Insulting someone isn't actually fallacious. If I call someone a moronic, babbling, hair-brained loser because they believe that the holocaust never happened, but such insults are distributed throughout an argument which is based on the vast evidence that it did happen, then my insults aren't fallacy; they're just rude, generally counter-productive, and not helpful.
However, if I rely on insults to dismiss others' arguments, this is the classical
ad hominem fallacy. For example, when one claims first that practically nobody knew anything about Jesus' story and the fact that Nero did was due to his extensive intelligence agency, then subsequently claims that any argument about the lack of such an agency is specious and moreover irrelevant as the Christians were infamous, then such arguments depend upon insults. In other words, it is bad form (and something I'm alas guilty of) to pepper replies with personal attacks. However, to rely on these so as to not address arguments is fallacious.
Moreover, the OP claimed a desire to avoid insults and
ad hominem. I simply showed that this claim was as fallacious as the use of
ad hominem to defend blatant self-contradictions, backtracking, and errors so basic they boggle the mind: I was insulted because, so it was claimed, I wasn't familiar with a volume of Tacitus that didn't exist and a quote by Tacitus which turned out to be a translator's summary of a chapter in Tacitus'
Annales. This spiraled into a debate about a language I know and my critic doesn't in which I was referred to scholarship despite being told that any such reference consists of an appeal to authority and is a fallacy. Etc.
Arguments, discussion, and debates can be heated, nasty, and leave everybody upset yet still be productive. Look at Einstein and Bohr, Chomsky and the generative semanticists, the cognitive scientists and neuroscientists who embrace embodied cognition vs. those who continue to promote the classical model, and any number of bitter rivalries which has nonetheless produced fruitful results.
However, this:
Paul never met Jesus, and neither he nor Josephus are contemporary.
I used the term correctly. I never claimed that Paul was not contemporary with Jesus, as you Legion and Prophet seem to imagine.
is quite simply an indication that one isn't interested in debate, honesty, or discussion. Likewise, a list of insult after insult by someone who claims
All I ask is an honest discussion without the endless accusations, insults, deceptions and so on.
doesn't help the debate, but does show that unless tactics are changed there can't be any fruitful debate.
When you use insults such as 'idiotic', etc
I do so in the context of arguments, often extremely detailed arguments that are dismissed for being detailed and allegedly irrelevant but aren't addressed. What I don't do is claim that I want an honest discussion without insults and then hurl insult after insult but fail to produce arguments.

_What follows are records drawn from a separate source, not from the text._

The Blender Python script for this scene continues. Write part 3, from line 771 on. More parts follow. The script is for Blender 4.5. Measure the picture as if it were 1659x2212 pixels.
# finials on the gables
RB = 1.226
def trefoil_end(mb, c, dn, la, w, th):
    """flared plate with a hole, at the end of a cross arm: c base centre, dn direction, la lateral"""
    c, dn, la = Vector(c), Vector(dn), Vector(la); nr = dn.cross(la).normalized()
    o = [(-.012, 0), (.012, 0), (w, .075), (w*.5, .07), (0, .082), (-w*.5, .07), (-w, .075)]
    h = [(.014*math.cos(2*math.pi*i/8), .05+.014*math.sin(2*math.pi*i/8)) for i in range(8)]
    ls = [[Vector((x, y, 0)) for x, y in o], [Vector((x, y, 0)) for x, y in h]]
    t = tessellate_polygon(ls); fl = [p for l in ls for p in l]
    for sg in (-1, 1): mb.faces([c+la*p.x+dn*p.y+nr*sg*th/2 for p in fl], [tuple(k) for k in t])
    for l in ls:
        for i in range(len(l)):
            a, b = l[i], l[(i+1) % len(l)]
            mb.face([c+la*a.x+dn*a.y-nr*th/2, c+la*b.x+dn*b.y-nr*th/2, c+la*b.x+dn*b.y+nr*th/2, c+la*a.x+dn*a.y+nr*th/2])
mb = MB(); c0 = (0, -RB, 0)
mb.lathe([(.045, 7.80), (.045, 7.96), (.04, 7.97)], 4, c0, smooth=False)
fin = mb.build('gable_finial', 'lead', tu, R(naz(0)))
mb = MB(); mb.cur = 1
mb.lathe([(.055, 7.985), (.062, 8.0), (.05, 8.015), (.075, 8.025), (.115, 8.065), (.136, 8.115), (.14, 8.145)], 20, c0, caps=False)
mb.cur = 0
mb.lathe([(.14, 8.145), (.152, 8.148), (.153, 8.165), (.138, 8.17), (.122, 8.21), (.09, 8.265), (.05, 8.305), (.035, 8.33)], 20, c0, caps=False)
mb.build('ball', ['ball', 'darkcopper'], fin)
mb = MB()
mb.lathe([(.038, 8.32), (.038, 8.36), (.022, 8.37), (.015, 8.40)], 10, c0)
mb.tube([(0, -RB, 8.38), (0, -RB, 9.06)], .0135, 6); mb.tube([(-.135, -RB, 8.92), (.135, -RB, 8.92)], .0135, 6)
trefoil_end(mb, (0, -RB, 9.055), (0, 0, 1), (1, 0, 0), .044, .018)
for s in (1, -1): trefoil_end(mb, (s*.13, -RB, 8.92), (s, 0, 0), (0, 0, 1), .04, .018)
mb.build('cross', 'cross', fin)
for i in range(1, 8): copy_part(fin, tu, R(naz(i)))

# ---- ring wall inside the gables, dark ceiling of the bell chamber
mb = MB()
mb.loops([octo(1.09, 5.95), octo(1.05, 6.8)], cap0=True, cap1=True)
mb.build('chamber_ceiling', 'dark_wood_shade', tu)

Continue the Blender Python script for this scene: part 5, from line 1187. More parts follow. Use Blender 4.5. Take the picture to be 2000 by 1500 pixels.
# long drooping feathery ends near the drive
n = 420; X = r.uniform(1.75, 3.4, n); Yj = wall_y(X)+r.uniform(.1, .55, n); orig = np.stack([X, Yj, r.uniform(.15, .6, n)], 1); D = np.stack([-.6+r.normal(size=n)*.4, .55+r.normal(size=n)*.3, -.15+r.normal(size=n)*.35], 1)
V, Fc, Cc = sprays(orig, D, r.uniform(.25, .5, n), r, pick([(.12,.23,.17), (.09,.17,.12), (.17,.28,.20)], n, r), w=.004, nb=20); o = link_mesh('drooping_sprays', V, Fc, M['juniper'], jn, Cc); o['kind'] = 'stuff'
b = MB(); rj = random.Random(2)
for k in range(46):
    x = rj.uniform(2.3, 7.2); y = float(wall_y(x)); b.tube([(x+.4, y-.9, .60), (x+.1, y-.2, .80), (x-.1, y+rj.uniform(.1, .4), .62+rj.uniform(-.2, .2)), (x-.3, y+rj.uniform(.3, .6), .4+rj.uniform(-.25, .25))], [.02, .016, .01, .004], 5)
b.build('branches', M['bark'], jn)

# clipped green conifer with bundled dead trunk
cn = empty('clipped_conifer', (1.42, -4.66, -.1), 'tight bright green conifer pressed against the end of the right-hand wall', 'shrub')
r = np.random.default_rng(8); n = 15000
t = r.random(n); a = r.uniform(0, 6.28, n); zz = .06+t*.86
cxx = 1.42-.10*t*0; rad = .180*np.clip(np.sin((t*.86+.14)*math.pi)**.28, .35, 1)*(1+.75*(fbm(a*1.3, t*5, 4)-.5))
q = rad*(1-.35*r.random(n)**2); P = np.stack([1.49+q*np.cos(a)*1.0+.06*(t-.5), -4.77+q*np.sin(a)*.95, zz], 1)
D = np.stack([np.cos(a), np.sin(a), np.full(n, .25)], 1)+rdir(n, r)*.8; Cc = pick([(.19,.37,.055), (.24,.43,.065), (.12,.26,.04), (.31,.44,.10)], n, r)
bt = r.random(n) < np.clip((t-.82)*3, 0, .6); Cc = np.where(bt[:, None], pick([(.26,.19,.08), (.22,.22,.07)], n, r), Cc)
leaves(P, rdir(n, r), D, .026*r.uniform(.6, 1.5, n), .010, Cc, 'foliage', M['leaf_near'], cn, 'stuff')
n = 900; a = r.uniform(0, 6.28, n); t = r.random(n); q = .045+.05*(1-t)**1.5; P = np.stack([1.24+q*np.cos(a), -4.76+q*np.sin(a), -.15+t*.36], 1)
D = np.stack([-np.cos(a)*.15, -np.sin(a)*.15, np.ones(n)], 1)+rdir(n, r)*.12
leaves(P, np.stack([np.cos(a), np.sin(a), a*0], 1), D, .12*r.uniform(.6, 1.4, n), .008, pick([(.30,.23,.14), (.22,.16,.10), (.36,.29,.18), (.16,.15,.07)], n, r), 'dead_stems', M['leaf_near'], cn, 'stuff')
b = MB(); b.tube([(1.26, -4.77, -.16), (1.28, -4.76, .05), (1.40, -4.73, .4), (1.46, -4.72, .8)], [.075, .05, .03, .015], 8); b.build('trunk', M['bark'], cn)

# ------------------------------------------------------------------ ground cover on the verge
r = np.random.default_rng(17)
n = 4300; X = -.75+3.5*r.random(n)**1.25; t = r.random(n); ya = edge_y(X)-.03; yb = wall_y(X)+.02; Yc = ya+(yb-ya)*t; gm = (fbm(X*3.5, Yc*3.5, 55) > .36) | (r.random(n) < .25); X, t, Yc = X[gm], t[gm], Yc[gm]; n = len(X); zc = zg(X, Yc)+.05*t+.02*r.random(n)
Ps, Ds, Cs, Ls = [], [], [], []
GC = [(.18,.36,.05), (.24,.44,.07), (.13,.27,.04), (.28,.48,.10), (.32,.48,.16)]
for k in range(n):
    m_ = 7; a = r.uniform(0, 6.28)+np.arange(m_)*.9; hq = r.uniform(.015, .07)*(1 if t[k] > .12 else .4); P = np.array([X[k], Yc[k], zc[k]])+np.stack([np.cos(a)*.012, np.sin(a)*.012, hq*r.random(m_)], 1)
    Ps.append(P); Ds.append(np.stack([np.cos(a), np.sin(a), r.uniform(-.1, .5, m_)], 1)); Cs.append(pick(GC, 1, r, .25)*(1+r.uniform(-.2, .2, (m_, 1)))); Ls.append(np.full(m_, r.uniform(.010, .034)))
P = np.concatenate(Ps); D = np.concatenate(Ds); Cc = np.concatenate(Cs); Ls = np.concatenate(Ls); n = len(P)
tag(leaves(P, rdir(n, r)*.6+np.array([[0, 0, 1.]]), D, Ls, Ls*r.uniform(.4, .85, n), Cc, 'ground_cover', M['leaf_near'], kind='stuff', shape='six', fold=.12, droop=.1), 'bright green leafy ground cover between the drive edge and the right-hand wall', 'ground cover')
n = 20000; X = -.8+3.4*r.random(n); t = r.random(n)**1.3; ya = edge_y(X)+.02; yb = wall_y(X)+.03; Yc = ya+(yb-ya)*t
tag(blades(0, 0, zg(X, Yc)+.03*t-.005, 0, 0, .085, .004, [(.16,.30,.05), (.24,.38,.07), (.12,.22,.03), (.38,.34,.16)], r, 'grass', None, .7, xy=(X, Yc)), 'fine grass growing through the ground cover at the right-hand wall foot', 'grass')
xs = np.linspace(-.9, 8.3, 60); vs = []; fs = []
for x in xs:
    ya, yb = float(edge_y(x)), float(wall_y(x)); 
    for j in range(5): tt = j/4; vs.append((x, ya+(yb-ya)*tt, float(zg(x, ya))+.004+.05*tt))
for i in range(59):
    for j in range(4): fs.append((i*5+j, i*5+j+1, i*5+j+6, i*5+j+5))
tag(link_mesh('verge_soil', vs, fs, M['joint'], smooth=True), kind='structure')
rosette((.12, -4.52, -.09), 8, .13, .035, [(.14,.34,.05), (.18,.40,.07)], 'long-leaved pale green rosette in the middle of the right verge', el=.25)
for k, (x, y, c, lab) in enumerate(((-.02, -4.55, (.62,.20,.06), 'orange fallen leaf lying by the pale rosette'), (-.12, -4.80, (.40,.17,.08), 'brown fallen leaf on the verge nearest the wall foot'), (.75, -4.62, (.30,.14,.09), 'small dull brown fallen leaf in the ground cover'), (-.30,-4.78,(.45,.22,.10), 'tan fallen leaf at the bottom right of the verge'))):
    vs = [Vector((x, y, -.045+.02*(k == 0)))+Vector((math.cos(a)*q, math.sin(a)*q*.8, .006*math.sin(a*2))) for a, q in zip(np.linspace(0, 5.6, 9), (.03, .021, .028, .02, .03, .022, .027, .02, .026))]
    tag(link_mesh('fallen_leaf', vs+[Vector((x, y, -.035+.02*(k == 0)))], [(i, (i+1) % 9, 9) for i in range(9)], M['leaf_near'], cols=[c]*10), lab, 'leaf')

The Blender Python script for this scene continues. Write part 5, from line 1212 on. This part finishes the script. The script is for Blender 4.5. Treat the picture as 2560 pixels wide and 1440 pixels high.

Try writing something like 'Certainty for Historical Jesus cannot be achieved at this time, however......'
I am a scientist. For us, certainty is limited to mathematics. The idea that one can "prove" anything is contentious outside of formal systems. Perhaps the most successful scientific theory ever describes the fundamental nature of reality as being probabilistic, while the lead contender for greatest scientific theory holds that history doesn't really exist as simultaneity is local and any "now" exists only for a particular reference frame. Certainty that you exist can't be achieved at this time, certainty that we're all in the matrix can't be achieved at this time, certainty that the moon landing was faked by Jesus and bigfoot can't be achieved at this time, certainty that all you perceive isn't an illusion can't be achieved at this time, but you don't walk out into traffic or into walls because most of the time when we have a lot of evidence we can be "certain" for all practical purposes. Can we be as certain about Jesus' historicity as we can e.g., the holocaust or moon landing? Of course not. Can we be as certain that he existed as we can for pretty much anybody in and around the century he lived? Absolutely. Do virtually all historians realize this after centuries of debate? Yes. Do they have good reason to? Absolutely. Has anybody in this or other threads who doubts that they do demonstrated even a passing familiarity with the scholarship underlying their reasons for their level of certainty? No.